Baa
The Arabic b — a shallow bowl with one dot beneath, and one of the easiest letters for an English speaker to pronounce.
Sound
Baa is /b/, exactly the b of English boy: a voiced bilabial stop. Both lips close, voicing starts, the lips release. There is no emphatic counterpart in the Arabic alphabet (unlike most of the other stops and fricatives), so baa stays /b/ in every position and every dialect. This is the closest thing in Arabic to a free letter for English speakers — there is essentially nothing to relearn.
One small footnote: in Egyptian Arabic and a few other dialects, baa often does duty for the foreign sound /p/, which Arabic does not natively have. Pepsi becomes بيبسي (biibsi); passport becomes باسبور or باصبور. So when you see baa in a clearly foreign loanword, the underlying source may have been a p.
Forms
Connecting behavior
Baa is a normal two-sided connector: it joins to letters on both its right and its left whenever there are letters there to join to. In medial position the bowl flattens almost to a horizontal line, with the dot below as the only reliable cue.
Easy to confuse with
Baa shares its skeleton with three other letters, and only the dotting tells them apart:
- Taa (ت) — two dots above.
- Thaa (ث) — three dots above.
- Nuun (ن) — one dot above, but the isolated and final forms have a deeper, rounder bowl.
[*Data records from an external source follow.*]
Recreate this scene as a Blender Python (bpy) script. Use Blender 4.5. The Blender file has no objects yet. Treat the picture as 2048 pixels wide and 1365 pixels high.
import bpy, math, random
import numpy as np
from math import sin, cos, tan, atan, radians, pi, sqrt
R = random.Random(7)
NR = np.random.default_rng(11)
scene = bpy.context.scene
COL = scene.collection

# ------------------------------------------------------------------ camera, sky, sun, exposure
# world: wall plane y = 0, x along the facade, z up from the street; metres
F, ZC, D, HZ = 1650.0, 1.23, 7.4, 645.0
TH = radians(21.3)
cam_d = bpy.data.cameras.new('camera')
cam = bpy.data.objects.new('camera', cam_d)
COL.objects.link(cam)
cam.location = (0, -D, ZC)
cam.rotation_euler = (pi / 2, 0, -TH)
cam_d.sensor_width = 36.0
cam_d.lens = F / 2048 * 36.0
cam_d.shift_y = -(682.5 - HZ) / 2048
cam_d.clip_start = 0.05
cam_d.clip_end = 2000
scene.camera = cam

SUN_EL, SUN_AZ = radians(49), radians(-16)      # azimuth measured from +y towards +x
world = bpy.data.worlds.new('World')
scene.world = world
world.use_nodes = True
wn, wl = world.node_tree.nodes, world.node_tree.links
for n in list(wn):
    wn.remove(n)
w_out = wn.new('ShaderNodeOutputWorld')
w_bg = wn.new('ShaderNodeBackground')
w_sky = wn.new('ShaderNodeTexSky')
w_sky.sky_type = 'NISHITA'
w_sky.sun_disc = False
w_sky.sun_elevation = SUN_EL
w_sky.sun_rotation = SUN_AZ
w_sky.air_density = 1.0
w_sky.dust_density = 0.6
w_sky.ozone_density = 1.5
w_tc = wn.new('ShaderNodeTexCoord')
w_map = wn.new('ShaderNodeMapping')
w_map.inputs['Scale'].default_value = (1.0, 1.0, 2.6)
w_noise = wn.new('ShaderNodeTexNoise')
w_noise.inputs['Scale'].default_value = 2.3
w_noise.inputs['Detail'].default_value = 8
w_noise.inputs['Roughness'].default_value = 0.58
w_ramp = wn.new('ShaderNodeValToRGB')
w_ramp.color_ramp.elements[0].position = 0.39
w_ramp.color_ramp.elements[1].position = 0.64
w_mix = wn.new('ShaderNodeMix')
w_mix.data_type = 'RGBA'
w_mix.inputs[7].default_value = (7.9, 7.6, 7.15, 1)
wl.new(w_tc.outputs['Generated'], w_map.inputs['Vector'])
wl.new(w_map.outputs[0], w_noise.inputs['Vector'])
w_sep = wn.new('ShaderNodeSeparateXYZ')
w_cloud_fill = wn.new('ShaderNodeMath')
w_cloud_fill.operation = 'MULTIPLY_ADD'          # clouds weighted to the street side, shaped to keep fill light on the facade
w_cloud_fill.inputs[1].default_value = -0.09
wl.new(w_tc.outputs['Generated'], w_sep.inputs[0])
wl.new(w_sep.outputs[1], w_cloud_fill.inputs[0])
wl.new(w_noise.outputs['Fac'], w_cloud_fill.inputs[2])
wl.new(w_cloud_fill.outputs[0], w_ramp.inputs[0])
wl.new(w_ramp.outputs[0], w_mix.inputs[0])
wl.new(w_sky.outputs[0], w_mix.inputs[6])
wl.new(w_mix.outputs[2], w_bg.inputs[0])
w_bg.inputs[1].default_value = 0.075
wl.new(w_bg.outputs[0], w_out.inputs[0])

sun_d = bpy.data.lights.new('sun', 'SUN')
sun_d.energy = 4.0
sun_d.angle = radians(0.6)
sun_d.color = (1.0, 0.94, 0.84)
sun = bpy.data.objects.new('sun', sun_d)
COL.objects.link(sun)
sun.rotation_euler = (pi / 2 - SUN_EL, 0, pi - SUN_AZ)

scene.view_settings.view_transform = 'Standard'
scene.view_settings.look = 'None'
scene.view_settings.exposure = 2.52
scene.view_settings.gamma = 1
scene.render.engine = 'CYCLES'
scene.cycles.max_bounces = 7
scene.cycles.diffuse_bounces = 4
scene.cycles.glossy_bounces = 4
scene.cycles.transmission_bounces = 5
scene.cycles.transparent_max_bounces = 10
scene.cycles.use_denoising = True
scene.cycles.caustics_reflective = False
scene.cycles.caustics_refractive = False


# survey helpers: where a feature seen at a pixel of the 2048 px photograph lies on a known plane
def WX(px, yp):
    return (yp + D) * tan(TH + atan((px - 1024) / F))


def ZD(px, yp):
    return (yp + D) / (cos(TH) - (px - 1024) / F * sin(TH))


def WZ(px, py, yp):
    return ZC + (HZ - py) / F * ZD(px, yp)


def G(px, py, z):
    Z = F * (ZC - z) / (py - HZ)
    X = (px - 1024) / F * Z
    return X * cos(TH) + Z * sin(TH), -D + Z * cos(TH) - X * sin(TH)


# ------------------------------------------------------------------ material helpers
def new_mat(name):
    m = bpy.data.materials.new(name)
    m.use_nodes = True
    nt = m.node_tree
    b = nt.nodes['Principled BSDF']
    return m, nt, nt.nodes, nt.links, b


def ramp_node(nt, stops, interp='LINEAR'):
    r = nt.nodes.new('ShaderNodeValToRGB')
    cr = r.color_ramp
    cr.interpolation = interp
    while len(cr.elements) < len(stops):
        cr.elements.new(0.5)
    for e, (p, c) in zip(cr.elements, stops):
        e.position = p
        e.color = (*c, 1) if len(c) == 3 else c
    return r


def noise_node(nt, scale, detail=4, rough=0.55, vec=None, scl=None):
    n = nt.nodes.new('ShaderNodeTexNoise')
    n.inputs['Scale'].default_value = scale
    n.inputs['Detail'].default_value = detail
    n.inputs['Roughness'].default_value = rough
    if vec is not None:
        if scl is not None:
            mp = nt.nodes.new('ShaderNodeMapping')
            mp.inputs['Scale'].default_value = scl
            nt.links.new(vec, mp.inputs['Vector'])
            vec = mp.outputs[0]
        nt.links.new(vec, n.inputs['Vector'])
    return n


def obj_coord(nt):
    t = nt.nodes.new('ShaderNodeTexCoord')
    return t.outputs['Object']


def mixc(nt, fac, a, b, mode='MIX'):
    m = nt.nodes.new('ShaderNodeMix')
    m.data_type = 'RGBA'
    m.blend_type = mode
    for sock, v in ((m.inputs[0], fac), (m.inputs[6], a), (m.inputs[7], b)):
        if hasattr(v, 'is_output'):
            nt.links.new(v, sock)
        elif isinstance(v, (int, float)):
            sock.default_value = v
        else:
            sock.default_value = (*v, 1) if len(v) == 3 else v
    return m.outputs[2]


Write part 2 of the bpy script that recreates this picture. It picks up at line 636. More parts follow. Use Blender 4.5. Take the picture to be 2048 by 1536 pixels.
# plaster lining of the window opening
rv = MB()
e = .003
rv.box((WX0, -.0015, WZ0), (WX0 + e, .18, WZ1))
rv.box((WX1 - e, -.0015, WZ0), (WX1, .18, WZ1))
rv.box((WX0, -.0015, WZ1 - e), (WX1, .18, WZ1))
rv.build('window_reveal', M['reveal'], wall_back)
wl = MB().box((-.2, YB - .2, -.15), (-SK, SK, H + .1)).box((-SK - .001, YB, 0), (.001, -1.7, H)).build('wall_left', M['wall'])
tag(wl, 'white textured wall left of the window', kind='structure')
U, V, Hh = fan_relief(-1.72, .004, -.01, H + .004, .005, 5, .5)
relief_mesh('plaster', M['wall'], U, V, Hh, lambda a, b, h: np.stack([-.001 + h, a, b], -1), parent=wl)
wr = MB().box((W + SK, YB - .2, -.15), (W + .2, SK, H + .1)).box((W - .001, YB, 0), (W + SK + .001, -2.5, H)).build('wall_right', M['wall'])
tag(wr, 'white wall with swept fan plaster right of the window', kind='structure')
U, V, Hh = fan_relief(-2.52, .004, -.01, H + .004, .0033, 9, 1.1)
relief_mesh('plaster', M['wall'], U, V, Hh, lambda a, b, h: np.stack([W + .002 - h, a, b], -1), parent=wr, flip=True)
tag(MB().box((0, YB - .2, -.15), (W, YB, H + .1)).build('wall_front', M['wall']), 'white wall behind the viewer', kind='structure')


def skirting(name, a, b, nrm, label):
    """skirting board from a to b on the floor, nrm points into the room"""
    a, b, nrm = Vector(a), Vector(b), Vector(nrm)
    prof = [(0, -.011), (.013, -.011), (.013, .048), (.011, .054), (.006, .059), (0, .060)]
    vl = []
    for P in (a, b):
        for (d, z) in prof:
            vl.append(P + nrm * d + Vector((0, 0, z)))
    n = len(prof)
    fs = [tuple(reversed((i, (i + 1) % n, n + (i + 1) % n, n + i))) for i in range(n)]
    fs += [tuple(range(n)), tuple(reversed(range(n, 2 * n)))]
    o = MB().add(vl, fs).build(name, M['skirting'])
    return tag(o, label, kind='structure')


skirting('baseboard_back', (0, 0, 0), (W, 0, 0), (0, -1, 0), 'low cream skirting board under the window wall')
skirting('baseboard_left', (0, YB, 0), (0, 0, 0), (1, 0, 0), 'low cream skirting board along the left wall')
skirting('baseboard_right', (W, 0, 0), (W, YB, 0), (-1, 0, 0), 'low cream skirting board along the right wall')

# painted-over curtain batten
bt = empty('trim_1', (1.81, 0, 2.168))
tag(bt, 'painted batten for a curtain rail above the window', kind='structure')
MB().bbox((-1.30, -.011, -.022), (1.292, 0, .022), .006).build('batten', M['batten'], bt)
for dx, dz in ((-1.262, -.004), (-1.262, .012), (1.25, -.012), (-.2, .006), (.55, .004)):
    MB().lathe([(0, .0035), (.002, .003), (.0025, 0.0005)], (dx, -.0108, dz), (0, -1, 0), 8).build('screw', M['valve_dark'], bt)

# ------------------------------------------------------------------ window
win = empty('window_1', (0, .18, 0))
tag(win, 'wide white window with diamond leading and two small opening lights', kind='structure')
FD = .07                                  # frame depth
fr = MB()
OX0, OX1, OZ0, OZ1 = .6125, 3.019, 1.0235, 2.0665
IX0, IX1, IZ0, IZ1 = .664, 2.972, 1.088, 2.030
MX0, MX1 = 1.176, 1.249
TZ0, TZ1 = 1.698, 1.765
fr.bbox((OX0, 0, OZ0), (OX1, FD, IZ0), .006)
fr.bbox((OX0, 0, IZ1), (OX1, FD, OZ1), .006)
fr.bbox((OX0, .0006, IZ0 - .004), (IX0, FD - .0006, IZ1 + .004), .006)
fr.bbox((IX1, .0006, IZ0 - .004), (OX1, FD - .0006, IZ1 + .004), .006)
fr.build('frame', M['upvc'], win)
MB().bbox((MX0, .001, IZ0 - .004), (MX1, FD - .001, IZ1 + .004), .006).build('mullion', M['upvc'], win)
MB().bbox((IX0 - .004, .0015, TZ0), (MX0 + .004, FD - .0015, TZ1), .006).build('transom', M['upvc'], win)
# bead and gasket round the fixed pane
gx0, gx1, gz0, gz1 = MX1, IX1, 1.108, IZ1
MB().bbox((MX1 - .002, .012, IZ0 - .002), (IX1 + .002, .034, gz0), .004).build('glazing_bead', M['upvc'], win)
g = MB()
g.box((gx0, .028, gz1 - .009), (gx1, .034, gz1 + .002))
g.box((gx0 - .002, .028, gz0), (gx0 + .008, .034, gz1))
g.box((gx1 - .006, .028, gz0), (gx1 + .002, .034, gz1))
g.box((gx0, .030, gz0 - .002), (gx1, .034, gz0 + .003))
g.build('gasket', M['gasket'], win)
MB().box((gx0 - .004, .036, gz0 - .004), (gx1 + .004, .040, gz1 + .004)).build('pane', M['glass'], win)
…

Yaa (ي) joins the family in initial and medial positions, where it carries two dots below; in those positions yaa and baa are distinguished only by dot count.
Examples in common words
A note on handwriting
By hand the bowl is rarely a careful curve; in connected writing it flattens into a near-horizontal line that is mostly the baseline of the word. The single dot below is sometimes drawn as a short horizontal dash, especially in fast writing — readers learn to recognise the dash as a dot. The crucial thing is to keep the dot clearly below the line: a dot above turns baa into taa or nuun.